'Pushed out': Stars fume over Craig Lowndes 'disgrace'

A fellow Supercars driver has questioned whether Craig Lowndes really wanted to retire or whether he was pushed by his team.

The six-time Bathurst 1000 champion will call time on his 21-year Supercars career at the end of the 2018 championship.

An emotional Lowndes announced earlier this mmonth that this year will be his final full-time season in the category.

The 44-year-old said he’d been discussing retirement with Triple Eight Race Engineering team boss Roland Dane for months but only came to a decision two weeks ago.

However rival driver David Reynolds isn’t so sure.

“When you watch (his retirement press conference), it’s so clear he is being half-pushed out, or pushed out entirely,” Reynolds told the FOX Motorsport Supercars Podcast.

TOWNSVILLE, AUSTRALIA – JULY 06: Craig Lowndes during a press conference held to announce his retirement prior to the Supercars Townsville 400 on July 6, 2018 in Townsville, Australia. (Photo by Daniel Kalisz/Getty Images)

“But, just judging by his body language, by what he says, he never really said it was his own idea, he always referred to ‘Roland, the team and I’ made the decision and it was clear-cut for me.

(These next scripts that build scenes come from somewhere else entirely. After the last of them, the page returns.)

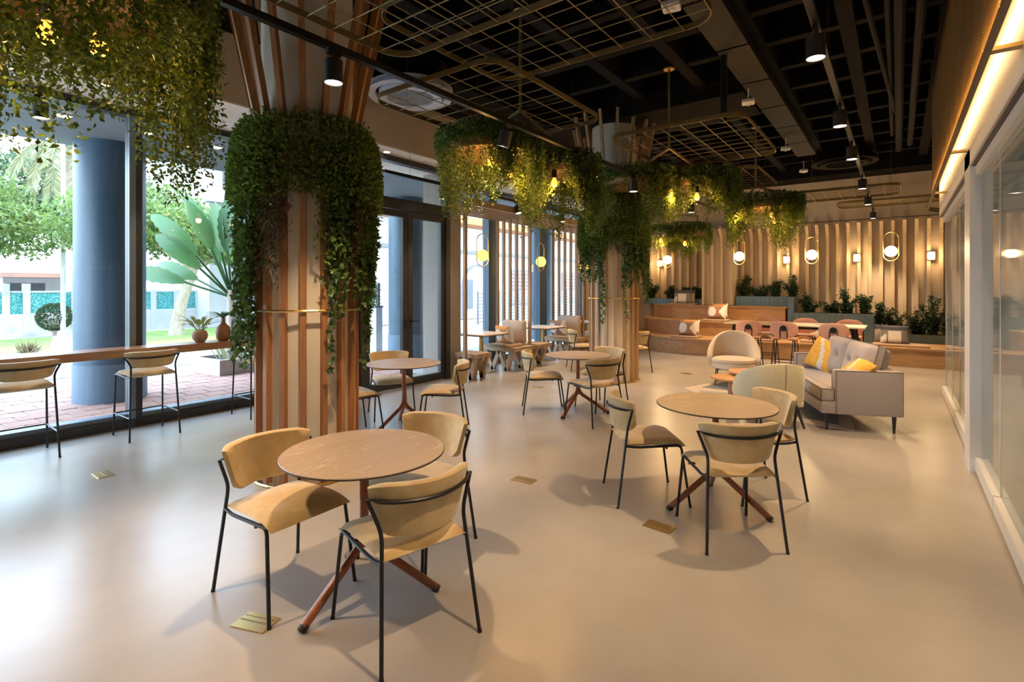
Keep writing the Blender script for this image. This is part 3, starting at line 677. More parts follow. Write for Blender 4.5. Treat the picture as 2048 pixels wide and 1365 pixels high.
# ================================================================ CHAIRS
def shell_back(w_top,w_bot,z0,z1,y0,bow,th,lean,n=18,m=7):
    """curved upholstered back panel, closed thick shell with rounded rim"""
    out=MB(); 
    def surf(u,v,off):
        ww=w_bot+(w_top-w_bot)*v; x=ww/2*u
        zc=z0+(z1-z0)*v
        # round the lower corners
        zc+=(.045*(abs(u)**7))*(1-v)
        y=y0+bow*(u*u)-lean*(zc-z0)
        nx,ny=-2*bow*u/(ww/2),1.0; L=math.hypot(nx,ny)
        return (x+nx/L*off,y+ny/L*off,zc)
    prof=[]
    for j in range(m): prof.append((j/(m-1)*.94+.03,th/2))
    ring=[(.0,.18),(.012,.36)]+[(p[0],.5) for p in prof]+[(.99,.36),(1.0,.12),(1.0,-.12),(.99,-.36)]+[(p[0],-.5) for p in reversed(prof)]+[(.012,-.36),(.0,-.18)]
    N=len(ring); vs=[]
    us=[-1+2*i/(n-1) for i in range(n)]
    for i,u in enumerate(us):
        q=min(i,n-1-i); e=(.5,.85,1)[min(q,2)]
        for v,o in ring: vs.append(surf(u,.5+(v-.5)*(.84,.95,1)[min(q,2)],o*th*e))
    fs=[(i*N+k,i*N+(k+1)%N,(i+1)*N+(k+1)%N,(i+1)*N+k) for i in range(n-1) for k in range(N)]
    fs+=[tuple(range(N)),tuple((n-1)*N+k for k in reversed(range(N)))]
    return out.add(vs,fs),surf
def seat_pad(w,d,z,th):
    def fn(side):
        def g(i,j):
            u=-1+2*i; v=-1+2*j
            se=(1-abs(u)**5)**.25*(1-abs(v)**5)**.25
            x=w/2*u*(.93+.07*(v+1)/2); y=d/2*v
            zz=z+side*th/2*se+.010*v*(v<0)-.05*max(0,v-.55)**1.6*2.2
            return (x,y,zz)
        return g
    m=MB(); m.grid(fn(1),16,16); m.grid(lambda i,j: fn(-1)(1-i,j),16,16); return m
def make_chair(name,cat,bar=False):
    t=thing(name,name,cat)
    sz=.445 if not bar else .665; top=sz+.33; r=.0095
    seat_pad(.455,.46,sz+.018,.055).xf(Matrix.Translation((0,.02,0))).build('seat','velvet',t,smooth=True)
    b,surf=shell_back(.505,.415,sz+.085,top+(.0 if not bar else -.07),-.225,.115,.048,.16)
    b.build('backrest','velvet',t,smooth=True)
    zt=top-.075-(.06 if bar else 0)
    pts=[surf(-1+2*i/12,(zt-sz-.085)/(top-sz-.085-(.07 if bar else 0)),-.034) for i in range(13)]
    fx=.245 if not bar else .235; fy=.265 if not bar else .24
    zk=sz+.115
    left=[(-fx,-fy,0),(-.205,-.185,zk)]; 
    P=left+[pts[0]]+pts[1:-1]+[pts[-1]]+[(.205,-.185,zk),(fx,-fy,0)]
    P=[Vector(q) for q in P]
    leg=fillet([P[0],P[1],P[2]],.04,3)[:-1]; leg2=fillet([P[-3],P[-2],P[-1]],.04,3)[1:]
    MB().tube(leg+P[2:-2]+leg2,r,7).build('back_frame','black_metal',t,smooth=True)
    for s in(-1,1):
        rr=.19+.02
        y_at=-.265+(.08)*(sz/zk) if not bar else -.24+.055*(sz/zk)
        x_at=s*(fx-(fx-.205)*(sz/zk))
        MB().tube(fillet([(s*fx,fy,0),(s*.222,.205,sz),(s*.222,-.12,sz-.012),(x_at,y_at,sz-.005)],.035,4),r,7).build('leg','black_metal',t,smooth=True)
        MB().lathe([(.011,0),(.011,.012)],8,(s*fx,fy,0)).lathe([(.011,0),(.011,.012)],8,(s*fx,-fy,0)).build('foot_cap','black_metal',t)
    MB().tube([(-.222,.10,sz-.02),(.222,.10,sz-.02)],r*.9,6).build('seat_rail','black_metal',t)
    if bar:
        z=.24; k=z/sz; lx=fx-(fx-.222)*k; ly=fy-(fy-.205)*k; by=-(fy-(fy-.185)*(z/zk)); bx=fx-(fx-.205)*(z/zk)
        MB().tube([(-lx,ly,z),(lx,ly,z)],.008,6).tube([(-lx,ly,z),(-bx,by,z)],.008,6).tube([(lx,ly,z),(bx,by,z)],.008,6).build('footrest','black_metal',t)
    return t
chair=make_chair('dining_chair','chair'); G1='velvet dining chairs at the round tables'
def face(dx,dy): return math.atan2(dy,dx)-PI/2
T1=(-2.257,1.743); T2=(-1.075,3.97); T3=(-3.27,5.83); T4=(-4.50,4.02); T5=(-4.55,9.75)
CH=[((-2.635,1.52),face(1,.03),'mustard velvet dining chair pushed in at the near table, its front towards the camera'),
 ((-1.875,1.68),face(-.97,.24),'velvet dining chair at the near table seen from behind, cropped by the picture bottom'),
 ((-2.36,2.23),face(.16,-1),'mustard velvet dining chair behind the near table top'),
 ((-1.57,3.84),face(.78,.62),'cream lit velvet dining chair on the window side of the sofa side table'),
 ((-.885,3.555),face(-.62,.80),'velvet dining chair seen from behind at the sofa side table'),
 ((-.90,4.42),face(-.7,-.71),'velvet dining chair between the sofa side table and the pale yellow armchair'),
 ((-4.72,3.48),face(.25,.95),'velvet dining chair half hidden behind the near timber column'),
 ((-5.10,4.35),face(.85,-.5),'mustard velvet dining chair between the small table and the glass door'),
 ((-4.07,4.22),face(-.787,-.617),'velvet dining chair in side view at the table by the door'),
 ((-3.70,5.68),face(.8,.6),'velvet dining chair in side view at the table before the booths'),
 ((-2.92,5.60),face(-.92,.38),'velvet dining chair seen from behind at the table before the booths'),
 ((-3.20,6.36),face(-.2,-.97),'mustard velvet dining chair behind the table before the booths'),
 ((-4.97,9.02),face(.75,.66),'velvet dining chair beside the far column on the booth side'),
 ((-4.05,9.36),face(-.75,.5),'velvet dining chair mostly hidden behind the far column on the lounge side')]
for i,((x,y),rz,lab) in enumerate(CH): place(chair,i==0,lab,(x,y,0),rz,G1)
stool=make_chair('bar_stool','bar stool',True); G2='velvet bar stools at the window counter'
for i,((x,y),rz,lab) in enumerate((((-6.58,1.18),face(-1,.02),'velvet bar stool cut off at the edge of the picture'),((-6.58,2.20),face(-1,0),'velvet bar stool in front of the window mullion'),((-6.52,3.42),face(-1,0),'velvet bar stool half hidden by the near column greenery'))):
    place(stool,i==0,lab,(x,y,0),rz,G2)
# ================================================================ ROUND TABLES
def make_table():
    t=thing('round_table','round','table')
    MB().lathe([(.001,.728),(.405,.728),(.4185,.732),(.4185,.738),(.414,.740)],64,caps=False).build('edge_band','table_edge',t)
    MB().lathe([(.416,.7395),(.414,.742),(.001,.742)],64,caps=False).build('table_top','table_laminate',t)
    MB().tube([(0,0,.24),(0,0,.73)],.0235,14).lathe([(.001,.700),(.10,.712),(.10,.728)],20,caps=False).build('pedestal','table_leg',t,smooth=True)
    for k in range(3):
        a=2*PI*k/3; c,s=math.cos(a),math.sin(a)
        L=[(.004,.36),(.012,.30),(.045,.245),(.10,.205),(.24,.112),(.375,.022)]
        l=MB().tube([(q*c,q*s,z) for q,z in bez([(a_,b_,0) for a_,b_ in L],4) and [(v.x,v.y) for v in bez([(a_,b_,0) for a_,b_ in L],4)]],[.022]*21,10).build('leg','table_leg',t,smooth=True)
        MB().tube([(.365*c,.365*s,.026),(.392*c,.392*s,.010)],[.0235,.020],10).build('foot_cap','foot_cap',l)
    return t
tb=make_table(); G3='round pedestal tables with wood grain tops'
for i,((x,y),rz,lab) in enumerate(((T1,R(-84),'nearest round table with three brown tripod feet'),(T2,R(-129),'round table in front of the grey sofa'),(T3,R(-90),'round table in front of the slatted booths'),(T4,R(-95),'round table beside the glass door'),(T5,R(20),'round table hidden behind the far timber column'))):
    place(tb,i==0,lab,(x,y,0),rz,G3)
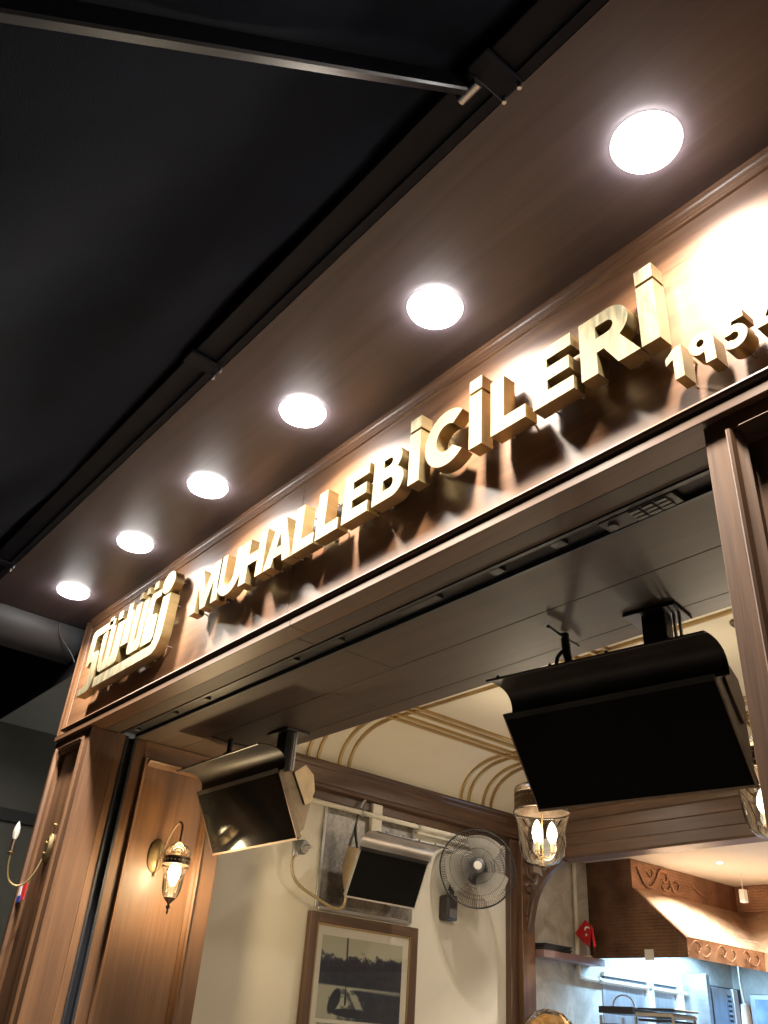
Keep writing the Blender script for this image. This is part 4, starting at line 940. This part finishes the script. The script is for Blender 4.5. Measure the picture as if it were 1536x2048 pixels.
# end face
xl = XW + .013
def slab_poly(bm, pts3, thick):
    f = bm.faces.new([bm.verts.new(p) for p in pts3]); bmesh.ops.recalc_face_normals(bm, faces=[f])
    bmesh.ops.solidify(bm, geom=[f], thickness=thick); return bm
bm = bmn(); prism(bm, [(xl, KZ - .002)] + HP + [(xl, 2.205)], "y", y0, y0 + .012); part(kh, "end_panel", bm, COPPER)
off = .448
def leg(a, b, inner_a, inner_b, nm, mt):
    """a,b: profile points (x,z) of the left leg; the return leg uses y=yc+(-4.484-x)"""
    pass
for (a, b), nm, mt in (((HP[0], HP[1]), "chimney_face", COPPER), ((HP[1], HP[2]), "slope_face", COPPER_LIT), ((HP[2], HP[3]), "lip_face", COPPER_D)):
    ya, yb = yc - (a[0] - HP[1][0]), yc - (b[0] - HP[1][0])
    bm = bmn(); slab_poly(bm, [(a[0], y0 + .013, a[1]), (a[0], ya, a[1]), (b[0], yb, b[1]), (b[0], y0 + .013, b[1])], .006); part(kh, nm, bm, mt)
    bm = bmn(); slab_poly(bm, [(a[0], ya, a[1]), (XE, ya, a[1]), (XE, yb, b[1]), (b[0], yb, b[1])], .006); part(kh, nm, bm, mt)
# embossed scroll work on chimney and lip
def scroll(fn, pts, r0=.010, nm="embossed_scroll"):
    bm = bmn(); P = smooth_path([fn(*p) for p in pts], 6); n = len(P)
    tube(bm, P, [r0 * (0.45 + 0.75 * math.sin(PI * (i + .5) / n)) for i in range(n)], 7); part(kh, nm, bm, COPPER, ang=60)
fch = lambda u, v_: (-4.478 + .002, 4.55 + u, 2.72 + v_)
scroll(fch, [(.02, .16), (.10, .04), (.20, .03), (.28, .10), (.33, .17), (.40, .18), (.44, .13), (.40, .09), (.36, .11)])
scroll(fch, [(.44, .15), (.50, .05), (.56, .04), (.60, .09), (.57, .12), (.53, .10)])
scroll(fch, [(.34, .06), (.38, .03), (.44, .04), (.46, .08)], .008)
scroll(fch, [(.15, .14), (.20, .10), (.24, .13), (.21, .17)], .007)
scroll(fch, [(.78, .13), (.90, .07), (1.02, .08), (1.10, .12)], .009)
flp = lambda u, v_: (-4.032, 4.53 + u, 2.21 + v_)
for u0 in (0.0, .34, .68, 1.02):
    scroll(flp, [(u0 + .02, .09), (u0 + .08, .115), (u0 + .13, .08), (u0 + .10, .04), (u0 + .07, .06)], .0028)
    scroll(flp, [(u0 + .13, .03), (u0 + .20, .02), (u0 + .26, .06), (u0 + .24, .10), (u0 + .20, .09)], .0028)
# steel filter bank and tube under the hood
fl = thing("hood_filter", "steel grease filter bank below the copper hood", "filter", (-4.4, 5.2, 2.18))
part(fl, "tray", box(bmn(), -4.92, -4.13, 4.52, 6.0, 2.412, 2.43), STEEL_B)
for k in range(16):
    part(fl, "baffle", box(bmn(), -4.40, -4.16, 4.58 + k * .10, 4.64 + k * .10, 2.386, 2.411, .003), STEEL)
tb = thing("tube_light", "blue white fluorescent tube under the copper hood", "tube light", (-4.6, 5.3, 2.15))
bm = bmn(); tube(bm, [(-4.70, 4.74, 2.372), (-4.70, 5.85, 2.372)], .014, 12); part(tb, "tube", bm, TUBE)
part(tb, "batten", box(bmn(), -4.735, -4.665, 4.72, 5.87, 2.388, 2.411, .003), WHITEP)
tl = bpy.data.lights.new("tube_glow", 'AREA'); tl.shape = 'RECTANGLE'; tl.size = .04; tl.size_y = 1.2; tl.energy = 95; tl.color = (0.36, 0.66, 1.0)
to = bpy.data.objects.new("tube_glow", tl); C.objects.link(to); to.parent = tb; to.location = (-.10, -.02, .20)
ceiling_spot("small lit spot in the white kitchen ceiling above the copper hood", -3.98, 4.985, KZ - .001, 170, .028, 130, WARM)
ceiling_spot("lit kitchen ceiling spot at the right edge beyond the lantern", -3.35, 5.55, KZ - .001, 70, .028, 130, WARM)
# shelf, trays, flag
sh = thing("wall_shelf", "narrow dark shelf board on the kitchen wall carrying trays and a flag", "shelf", (XW, 4.1, 2.15))
part(sh, "board", box(bmn(), XW + .013, XW + .16, 3.765, 4.49, 2.145, 2.195, .003), SHELFM)
tr = thing("tray_stack", "stack of black trays on the narrow kitchen shelf", "trays", (XW + .08, 3.95, 2.197))
for k in range(4):
    part(tr, "tray", box(bmn(), XW + .02, XW + .15, 3.77 + .01 * k, 4.10 + .012 * (k % 2), 2.198 + k * .012, 2.207 + k * .012, .003), BLACKP)
fg = thing("table_flag", "small red flag with white crescent and star on the kitchen shelf", "flag", (-4.83, 4.33, 2.197))
part(fg, "stand", lathe(bmn(), [(0, 2.197), (.035, 2.197), (.034, 2.204), (.010, 2.212), (.008, 2.25), (.014, 2.26), (.008, 2.27), (0, 2.27)], -4.83, 4.33, 16), STEEL)
bm = bmn(); tube(bm, [(-4.83, 4.33, 2.26), (-4.835, 4.34, 2.475)], .004, 8); part(fg, "pole", bm, STEEL)
# cloth hangs as a folded lozenge: local u along camera-right (x,-y), v down
ux = Vector((.80, .60, 0))
def fpt(u, v_, d=0): return Vector((-4.835, 4.325, 2.465)) + ux * u + Vector((.6, -.8, 0)) * d + Vector((0, 0, v_))
bm = bmn()
rows = []
for i in range(9):
    t = i / 8; row = []
    for j in range(7):
        s = j / 6
        # corners: top (0,0) left (-.085,-.105) bottom (.02,-.20) right (.035,-.055)
        a = Vector((0, 0)); b = Vector((-.085, -.105)); c = Vector((.020, -.200)); d = Vector((.055, -.060))
        p = (a * (1 - t) + b * t) * (1 - s) + (d * (1 - t) + c * t) * s
        row.append(bm.verts.new(fpt(p.x, p.y, .012 + .010 * math.sin(6 * s + 2 * t))))
    rows.append(row)
for i in range(8):
    for j in range(6): bm.faces.new((rows[i][j], rows[i + 1][j], rows[i + 1][j + 1], rows[i][j + 1]))
bmesh.ops.solidify(bm, geom=bm.faces[:], thickness=.0015)
cloth = part(fg, "cloth", bm, REDC, ang=80)
bm = bmn(); P = [fpt(.035, -.03, .004), fpt(.058, -.06, .002), fpt(.075, -.185, .004), fpt(.055, -.20, .006), fpt(.048, -.10, .010)]
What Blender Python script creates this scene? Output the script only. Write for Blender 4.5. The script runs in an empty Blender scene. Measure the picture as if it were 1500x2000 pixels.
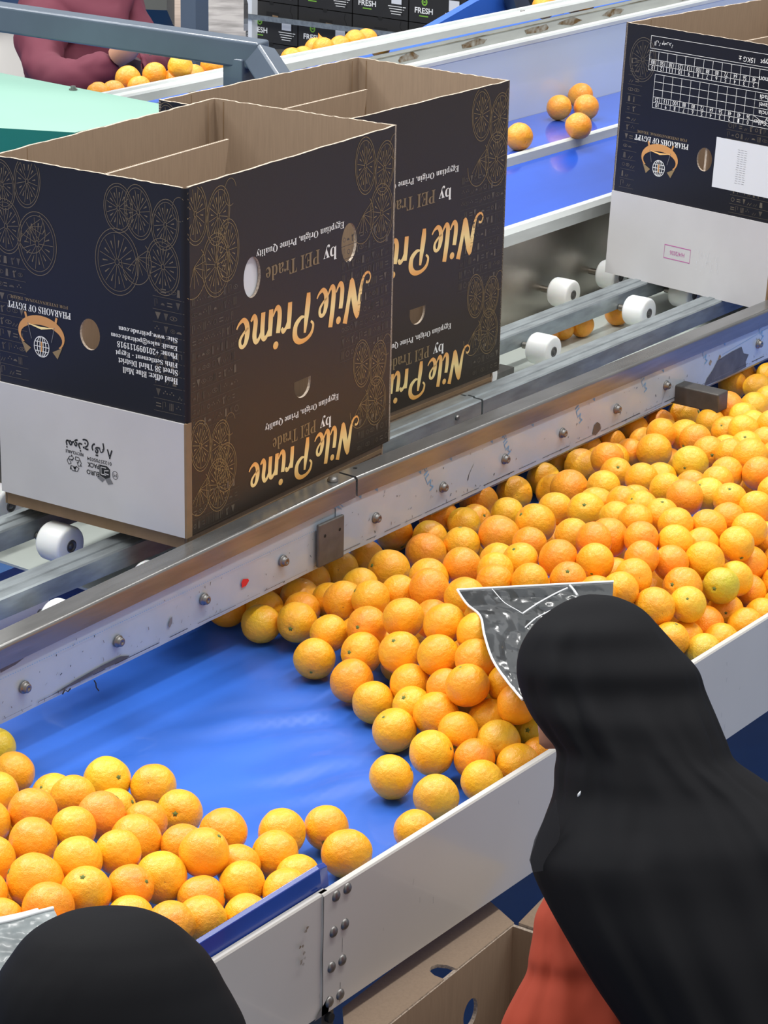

“I’m actually a little bit disappointed, because I love Lowndesy, I think he’s great for the sport, and to see him go in this way, it’s a bit weird, ‘cos he had 18 months left on his deal.

“Honestly, I don’t know why it’s happening, it’s kind of a real head-scratcher for me and a lot of people.”

Sky News host and Supercars fan Paul Murray went one step further, labelling the situation a ‘disgrace’.

“You can join the dots by looking, obviously,” Murray also said on the podcast.

“Where was the marketing around it? Where was the ‘thank you, Lowndes’ (branding)? Instead, no, it was a shove out at the start of the round and then they hoped that the results that they got on the weekend would become the story – that’s what it became – meaning people didn’t chase, ‘what the heck is going on here?’

DARWIN, AUSTRALIA – JUNE 17: David Reynolds celebrates on the podium after winning race 16 for the Supercars Darwin Triple Crown at Hidden Valley Raceway on June 17, 2018 in Darwin, Australia. (Photo by Daniel Kalisz/Getty Images)

“I think that the biggest giveaway that what’s happened here is a massive shove is Triple Eight — like them, loath them, whatever — the one thing they are very good at is marketing.

“This is a team that if they had planned to bounce Lowndesy, or Lowndesy had decided to go, they would’ve sold T-shirts, they would’ve had a whole series of ‘thank you’ banners and stuff around Lowndes. Instead, no they didn’t.

“People were genuinely surprised because, you know, it all happens at 10 o’clock on the Friday morning; it doesn’t happen at a home track, the kids aren’t aware of it, all this stuff. And that’s all the stuff that is a sign of a shove.

“I think Triple Eight has done something pretty serious here, because Lowndes is the connection to Brock. By shooting Bambi the way that they have and to shove him under the bus the way they did, I find, is a disgrace.

“I just think that a bloke that has won this many Bathursts, who is the link back to Brock, who’s done so much for the sport, he deserves a ‘goodbye’ lap at every single track, not a few on the way out.”

Lowndes retires from full-time driving as one of the most popular and successful drivers in the championship history.

He debuted for the Holden Racing Team as an endurance driver in 1994 before making his full-time debut in 1996, winning the first of his three championships that year.

After an unsuccessful stint in Europe in 1997, Lowndes returned to HRT winning the 1998 and 1999 championships before a controversial switch to Ford in 2000.

He joined Triple Eight in 2005, claiming five Bathurst titles while with the team including a win in 2006 just weeks after mentor Peter Brock died.